Le CNP a déjà enregistré un certain nombre de plaintes de la part de joueurs-euses biaisé-e-s. « Le moyen de contrôle est simple », explique Tom Krieps, « nous demandons aux chaînes de nous fournir les listings téléphoniques afin de contrôler la réalité des appels ». La réaction des chaînes incriminées ressemble souvent à un aveu : soit elles refusent, ou elles arrêtent net l’émission. Mais souvent, celles-ci refont surface après quelques mois. Les conflits avec les autorités judiciaires prennent parfois des tournures plus répressives : aux Pays-Bas, par exemple, la police a dû intervenir manu militari.

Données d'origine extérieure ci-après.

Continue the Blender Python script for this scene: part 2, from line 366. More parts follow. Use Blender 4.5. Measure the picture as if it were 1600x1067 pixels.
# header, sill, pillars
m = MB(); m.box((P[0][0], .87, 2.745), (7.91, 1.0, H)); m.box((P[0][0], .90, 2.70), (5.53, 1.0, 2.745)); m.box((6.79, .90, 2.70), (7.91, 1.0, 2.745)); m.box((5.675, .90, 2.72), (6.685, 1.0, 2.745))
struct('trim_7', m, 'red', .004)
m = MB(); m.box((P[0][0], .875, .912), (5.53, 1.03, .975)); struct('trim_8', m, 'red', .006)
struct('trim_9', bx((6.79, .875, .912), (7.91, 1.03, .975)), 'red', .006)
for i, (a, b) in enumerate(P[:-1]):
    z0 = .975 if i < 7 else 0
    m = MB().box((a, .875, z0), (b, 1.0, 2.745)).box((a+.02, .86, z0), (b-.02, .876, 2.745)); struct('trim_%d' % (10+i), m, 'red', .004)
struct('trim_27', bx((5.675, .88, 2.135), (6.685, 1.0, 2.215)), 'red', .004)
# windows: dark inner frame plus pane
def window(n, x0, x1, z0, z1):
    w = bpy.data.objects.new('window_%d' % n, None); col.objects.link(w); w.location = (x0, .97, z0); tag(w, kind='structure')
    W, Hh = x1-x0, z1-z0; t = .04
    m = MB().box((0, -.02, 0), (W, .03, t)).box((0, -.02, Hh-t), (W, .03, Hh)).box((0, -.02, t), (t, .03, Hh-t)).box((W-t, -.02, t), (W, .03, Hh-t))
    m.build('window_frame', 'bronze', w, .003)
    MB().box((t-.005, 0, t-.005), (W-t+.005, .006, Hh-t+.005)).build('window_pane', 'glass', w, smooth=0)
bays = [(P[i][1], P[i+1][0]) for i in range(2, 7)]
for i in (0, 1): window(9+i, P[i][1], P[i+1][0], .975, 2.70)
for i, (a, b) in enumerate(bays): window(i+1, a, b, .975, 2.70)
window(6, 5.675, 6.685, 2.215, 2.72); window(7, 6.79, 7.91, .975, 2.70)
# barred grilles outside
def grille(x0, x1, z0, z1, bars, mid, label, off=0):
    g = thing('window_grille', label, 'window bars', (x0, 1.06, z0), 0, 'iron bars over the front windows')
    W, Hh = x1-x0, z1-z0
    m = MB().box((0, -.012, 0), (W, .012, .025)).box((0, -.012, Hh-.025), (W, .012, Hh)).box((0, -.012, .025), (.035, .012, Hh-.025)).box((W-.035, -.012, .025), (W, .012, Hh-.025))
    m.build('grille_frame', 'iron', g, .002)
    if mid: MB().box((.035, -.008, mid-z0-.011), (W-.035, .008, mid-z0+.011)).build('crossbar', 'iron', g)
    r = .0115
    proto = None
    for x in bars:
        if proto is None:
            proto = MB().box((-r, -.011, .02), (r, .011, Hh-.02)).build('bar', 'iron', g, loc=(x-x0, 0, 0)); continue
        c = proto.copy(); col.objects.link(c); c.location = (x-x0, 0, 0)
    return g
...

Dernièrement, la Cour européenne de justice s’est approprié le dossier et a prononcé un arrêt concernant ce genre d’émission à caractère publicitaire. L’arrêt prévoit notamment que ces émissions (qui comprennent aussi bien le « télé-achat » que la « télé-tirelire ») ne doivent pas dépasser le cinquième du temps d’antenne sur les chaînes généralistes. Tom Krieps se réjouit évidemment de cet arrêt. Normal, au sein du CNP, on apprend à se contenter de peu.